### [To do]
Find the word "Blender" in the material below and gather every line that contains it.

### [Exercise data]
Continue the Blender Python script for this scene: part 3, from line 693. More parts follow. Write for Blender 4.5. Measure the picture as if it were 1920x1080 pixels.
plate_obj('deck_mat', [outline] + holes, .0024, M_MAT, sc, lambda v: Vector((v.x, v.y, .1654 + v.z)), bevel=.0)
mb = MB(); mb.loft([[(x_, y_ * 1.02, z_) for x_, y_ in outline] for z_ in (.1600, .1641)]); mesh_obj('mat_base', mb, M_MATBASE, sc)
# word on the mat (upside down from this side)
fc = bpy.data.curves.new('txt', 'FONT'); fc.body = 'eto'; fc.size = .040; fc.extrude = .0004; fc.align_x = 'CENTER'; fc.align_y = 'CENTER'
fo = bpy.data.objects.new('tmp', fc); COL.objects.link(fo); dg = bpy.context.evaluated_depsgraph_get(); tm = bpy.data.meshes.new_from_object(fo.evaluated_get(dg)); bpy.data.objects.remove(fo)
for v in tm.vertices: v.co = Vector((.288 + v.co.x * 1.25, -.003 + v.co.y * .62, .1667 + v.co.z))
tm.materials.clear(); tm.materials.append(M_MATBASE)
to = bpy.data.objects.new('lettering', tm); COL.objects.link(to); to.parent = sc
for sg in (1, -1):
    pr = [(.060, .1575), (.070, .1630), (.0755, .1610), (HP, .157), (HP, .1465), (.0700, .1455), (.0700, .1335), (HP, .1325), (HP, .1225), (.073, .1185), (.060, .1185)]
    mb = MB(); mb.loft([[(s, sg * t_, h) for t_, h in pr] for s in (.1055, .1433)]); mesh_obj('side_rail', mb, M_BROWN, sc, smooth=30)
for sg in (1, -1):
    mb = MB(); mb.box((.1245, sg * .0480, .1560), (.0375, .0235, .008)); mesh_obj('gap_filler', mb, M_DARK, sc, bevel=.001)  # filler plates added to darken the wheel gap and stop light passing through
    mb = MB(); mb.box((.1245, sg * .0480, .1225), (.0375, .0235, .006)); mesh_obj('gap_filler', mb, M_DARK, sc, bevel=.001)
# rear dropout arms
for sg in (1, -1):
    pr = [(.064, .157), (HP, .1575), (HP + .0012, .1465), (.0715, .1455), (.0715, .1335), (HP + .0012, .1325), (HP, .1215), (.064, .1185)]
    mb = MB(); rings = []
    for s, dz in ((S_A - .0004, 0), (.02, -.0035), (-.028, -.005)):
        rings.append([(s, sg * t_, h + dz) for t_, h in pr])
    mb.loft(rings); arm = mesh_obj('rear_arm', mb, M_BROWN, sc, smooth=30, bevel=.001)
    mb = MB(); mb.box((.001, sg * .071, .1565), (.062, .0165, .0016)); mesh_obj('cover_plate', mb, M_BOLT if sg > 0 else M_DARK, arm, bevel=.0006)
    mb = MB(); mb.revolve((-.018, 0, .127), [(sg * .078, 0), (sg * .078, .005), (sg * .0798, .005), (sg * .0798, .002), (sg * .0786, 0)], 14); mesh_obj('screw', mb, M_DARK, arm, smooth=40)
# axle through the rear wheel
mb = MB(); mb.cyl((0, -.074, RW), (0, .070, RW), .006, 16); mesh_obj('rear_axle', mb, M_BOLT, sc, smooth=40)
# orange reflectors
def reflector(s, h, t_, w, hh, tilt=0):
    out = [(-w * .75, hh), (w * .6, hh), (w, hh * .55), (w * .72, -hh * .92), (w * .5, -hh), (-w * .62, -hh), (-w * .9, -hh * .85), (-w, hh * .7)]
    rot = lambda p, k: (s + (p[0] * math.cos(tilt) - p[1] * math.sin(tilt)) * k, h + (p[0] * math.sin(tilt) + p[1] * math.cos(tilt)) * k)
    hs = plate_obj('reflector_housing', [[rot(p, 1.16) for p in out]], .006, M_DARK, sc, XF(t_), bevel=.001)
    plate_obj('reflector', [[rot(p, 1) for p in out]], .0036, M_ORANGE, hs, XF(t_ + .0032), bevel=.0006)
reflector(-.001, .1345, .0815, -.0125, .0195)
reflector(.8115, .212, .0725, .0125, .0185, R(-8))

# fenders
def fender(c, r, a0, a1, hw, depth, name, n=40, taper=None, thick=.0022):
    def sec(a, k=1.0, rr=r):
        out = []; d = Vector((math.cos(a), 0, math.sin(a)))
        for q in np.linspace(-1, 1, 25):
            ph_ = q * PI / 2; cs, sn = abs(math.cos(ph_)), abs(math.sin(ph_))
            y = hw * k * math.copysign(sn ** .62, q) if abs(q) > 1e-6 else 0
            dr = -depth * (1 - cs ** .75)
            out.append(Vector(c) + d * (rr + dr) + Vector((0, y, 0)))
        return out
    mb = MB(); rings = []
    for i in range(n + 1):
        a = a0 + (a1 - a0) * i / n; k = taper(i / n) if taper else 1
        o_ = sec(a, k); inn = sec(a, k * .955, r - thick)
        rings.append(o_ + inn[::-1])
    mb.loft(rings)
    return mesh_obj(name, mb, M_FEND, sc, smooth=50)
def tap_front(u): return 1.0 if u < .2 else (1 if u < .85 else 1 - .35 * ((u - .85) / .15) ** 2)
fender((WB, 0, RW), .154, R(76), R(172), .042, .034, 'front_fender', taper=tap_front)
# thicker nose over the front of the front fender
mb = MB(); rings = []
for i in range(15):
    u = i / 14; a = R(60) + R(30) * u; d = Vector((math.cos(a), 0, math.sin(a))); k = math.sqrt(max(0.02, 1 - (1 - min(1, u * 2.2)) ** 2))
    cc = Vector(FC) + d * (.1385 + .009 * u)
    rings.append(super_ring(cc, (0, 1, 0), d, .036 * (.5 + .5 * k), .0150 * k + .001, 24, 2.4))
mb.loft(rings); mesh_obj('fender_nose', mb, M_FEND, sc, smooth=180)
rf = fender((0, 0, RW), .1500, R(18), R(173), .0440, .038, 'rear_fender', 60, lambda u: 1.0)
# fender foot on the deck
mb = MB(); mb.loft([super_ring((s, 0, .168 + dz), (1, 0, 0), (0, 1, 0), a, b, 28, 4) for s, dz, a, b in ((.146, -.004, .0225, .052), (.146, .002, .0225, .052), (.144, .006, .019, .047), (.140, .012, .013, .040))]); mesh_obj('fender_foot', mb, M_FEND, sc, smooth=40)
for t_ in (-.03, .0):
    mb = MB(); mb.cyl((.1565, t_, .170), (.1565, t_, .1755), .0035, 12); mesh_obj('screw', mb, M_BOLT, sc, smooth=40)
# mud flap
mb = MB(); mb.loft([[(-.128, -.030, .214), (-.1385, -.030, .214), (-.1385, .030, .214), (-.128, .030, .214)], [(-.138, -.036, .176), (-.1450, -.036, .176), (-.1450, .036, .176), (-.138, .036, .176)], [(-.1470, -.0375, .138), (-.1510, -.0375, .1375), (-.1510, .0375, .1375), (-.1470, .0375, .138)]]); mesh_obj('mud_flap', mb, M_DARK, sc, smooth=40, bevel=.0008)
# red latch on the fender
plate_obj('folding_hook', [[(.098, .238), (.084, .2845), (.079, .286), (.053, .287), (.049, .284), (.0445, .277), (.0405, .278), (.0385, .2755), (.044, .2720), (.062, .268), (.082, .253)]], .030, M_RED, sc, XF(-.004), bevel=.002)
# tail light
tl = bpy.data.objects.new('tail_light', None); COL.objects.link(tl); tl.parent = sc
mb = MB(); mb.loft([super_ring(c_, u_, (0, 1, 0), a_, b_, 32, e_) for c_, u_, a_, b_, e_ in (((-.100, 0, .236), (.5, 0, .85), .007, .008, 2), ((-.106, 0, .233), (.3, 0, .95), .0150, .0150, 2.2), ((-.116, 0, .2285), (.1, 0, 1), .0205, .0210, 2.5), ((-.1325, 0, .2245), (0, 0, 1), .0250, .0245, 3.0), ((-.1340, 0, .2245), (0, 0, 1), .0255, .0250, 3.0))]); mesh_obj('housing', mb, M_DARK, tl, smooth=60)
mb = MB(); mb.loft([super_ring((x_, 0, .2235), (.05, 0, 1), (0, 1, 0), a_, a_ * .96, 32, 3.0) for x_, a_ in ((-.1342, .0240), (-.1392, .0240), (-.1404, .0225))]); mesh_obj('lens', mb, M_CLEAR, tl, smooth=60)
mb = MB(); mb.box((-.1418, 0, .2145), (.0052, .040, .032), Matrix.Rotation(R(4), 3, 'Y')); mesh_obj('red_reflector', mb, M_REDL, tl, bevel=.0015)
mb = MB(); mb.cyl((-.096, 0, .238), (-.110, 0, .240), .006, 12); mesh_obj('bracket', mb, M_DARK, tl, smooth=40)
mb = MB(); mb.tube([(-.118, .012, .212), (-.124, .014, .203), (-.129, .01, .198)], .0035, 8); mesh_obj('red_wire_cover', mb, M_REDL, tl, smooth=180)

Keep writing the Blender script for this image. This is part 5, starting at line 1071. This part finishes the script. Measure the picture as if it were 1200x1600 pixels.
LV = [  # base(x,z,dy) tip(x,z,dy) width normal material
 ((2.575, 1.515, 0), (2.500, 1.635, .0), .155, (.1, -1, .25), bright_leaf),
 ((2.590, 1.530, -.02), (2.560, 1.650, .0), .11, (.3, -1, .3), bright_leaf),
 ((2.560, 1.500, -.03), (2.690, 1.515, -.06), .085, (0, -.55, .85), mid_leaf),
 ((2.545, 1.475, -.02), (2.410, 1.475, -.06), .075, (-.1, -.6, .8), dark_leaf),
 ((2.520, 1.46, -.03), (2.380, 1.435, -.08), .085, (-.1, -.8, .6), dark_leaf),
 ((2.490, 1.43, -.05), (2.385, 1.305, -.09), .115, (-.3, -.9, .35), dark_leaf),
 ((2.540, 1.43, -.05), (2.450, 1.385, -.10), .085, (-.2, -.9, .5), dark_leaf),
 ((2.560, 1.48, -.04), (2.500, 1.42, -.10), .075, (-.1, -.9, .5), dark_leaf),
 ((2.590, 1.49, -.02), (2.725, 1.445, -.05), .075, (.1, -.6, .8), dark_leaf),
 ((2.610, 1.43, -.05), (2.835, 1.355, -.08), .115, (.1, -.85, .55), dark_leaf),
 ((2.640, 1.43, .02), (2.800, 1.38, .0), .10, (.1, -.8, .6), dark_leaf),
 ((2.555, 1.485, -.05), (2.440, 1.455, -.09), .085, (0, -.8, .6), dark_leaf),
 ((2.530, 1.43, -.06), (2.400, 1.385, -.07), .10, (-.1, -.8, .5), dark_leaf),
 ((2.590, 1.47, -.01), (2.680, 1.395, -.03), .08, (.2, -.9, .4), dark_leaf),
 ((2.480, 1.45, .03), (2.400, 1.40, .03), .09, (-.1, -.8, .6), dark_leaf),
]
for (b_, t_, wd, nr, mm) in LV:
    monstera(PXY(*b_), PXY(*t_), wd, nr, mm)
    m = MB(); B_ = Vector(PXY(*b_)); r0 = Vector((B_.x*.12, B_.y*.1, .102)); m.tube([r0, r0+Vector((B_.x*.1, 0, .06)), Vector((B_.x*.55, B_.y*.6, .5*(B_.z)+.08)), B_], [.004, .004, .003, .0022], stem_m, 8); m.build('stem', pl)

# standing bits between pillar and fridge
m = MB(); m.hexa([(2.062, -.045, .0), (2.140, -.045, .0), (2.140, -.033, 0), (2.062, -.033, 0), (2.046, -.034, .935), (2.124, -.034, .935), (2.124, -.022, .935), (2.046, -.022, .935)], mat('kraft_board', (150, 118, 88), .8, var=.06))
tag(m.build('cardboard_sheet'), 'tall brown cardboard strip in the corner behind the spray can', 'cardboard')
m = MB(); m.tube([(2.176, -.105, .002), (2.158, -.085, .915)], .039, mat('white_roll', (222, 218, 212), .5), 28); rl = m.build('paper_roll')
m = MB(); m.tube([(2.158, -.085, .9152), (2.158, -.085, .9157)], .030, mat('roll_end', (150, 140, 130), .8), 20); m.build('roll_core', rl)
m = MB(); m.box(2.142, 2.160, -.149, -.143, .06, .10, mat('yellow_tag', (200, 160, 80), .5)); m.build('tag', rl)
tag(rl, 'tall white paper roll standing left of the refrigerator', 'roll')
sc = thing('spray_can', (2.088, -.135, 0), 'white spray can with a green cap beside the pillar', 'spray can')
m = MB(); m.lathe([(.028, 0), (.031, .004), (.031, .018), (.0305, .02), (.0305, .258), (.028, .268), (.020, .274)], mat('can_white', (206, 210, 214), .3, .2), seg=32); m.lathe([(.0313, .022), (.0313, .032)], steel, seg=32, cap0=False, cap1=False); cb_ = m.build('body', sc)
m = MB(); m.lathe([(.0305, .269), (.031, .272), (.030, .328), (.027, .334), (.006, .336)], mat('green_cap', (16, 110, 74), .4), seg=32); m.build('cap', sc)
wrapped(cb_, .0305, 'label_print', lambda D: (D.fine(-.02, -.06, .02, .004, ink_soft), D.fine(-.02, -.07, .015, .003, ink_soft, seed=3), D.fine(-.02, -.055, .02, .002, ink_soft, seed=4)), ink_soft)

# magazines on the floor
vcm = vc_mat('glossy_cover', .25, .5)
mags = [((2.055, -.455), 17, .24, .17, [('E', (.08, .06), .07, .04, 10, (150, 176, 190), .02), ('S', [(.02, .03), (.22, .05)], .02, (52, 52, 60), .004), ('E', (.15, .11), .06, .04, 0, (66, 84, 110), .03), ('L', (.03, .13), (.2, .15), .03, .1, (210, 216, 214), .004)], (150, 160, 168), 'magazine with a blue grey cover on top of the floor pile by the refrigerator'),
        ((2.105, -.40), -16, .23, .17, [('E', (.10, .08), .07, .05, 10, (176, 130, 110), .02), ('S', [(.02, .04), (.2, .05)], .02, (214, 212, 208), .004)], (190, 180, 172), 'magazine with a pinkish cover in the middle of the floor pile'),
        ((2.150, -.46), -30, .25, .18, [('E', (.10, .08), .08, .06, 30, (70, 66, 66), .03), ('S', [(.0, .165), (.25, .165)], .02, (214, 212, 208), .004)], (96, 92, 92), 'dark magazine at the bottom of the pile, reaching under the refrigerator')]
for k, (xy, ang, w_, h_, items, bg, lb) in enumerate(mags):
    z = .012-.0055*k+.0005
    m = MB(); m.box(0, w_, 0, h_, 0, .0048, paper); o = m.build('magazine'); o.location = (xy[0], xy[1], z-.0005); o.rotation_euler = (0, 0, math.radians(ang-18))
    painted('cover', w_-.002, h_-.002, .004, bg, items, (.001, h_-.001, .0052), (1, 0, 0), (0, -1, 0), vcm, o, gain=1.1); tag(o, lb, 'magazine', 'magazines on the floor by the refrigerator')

### [Answer to this task]
Continue the Blender Python script for this scene: part 3, from line 693. More parts follow. Write for Blender 4.5. Measure the picture as if it were 1920x1080 pixels.
Keep writing the Blender script for this image. This is part 5, starting at line 1071. This part finishes the script. Measure the picture as if it were 1200x1600 pixels.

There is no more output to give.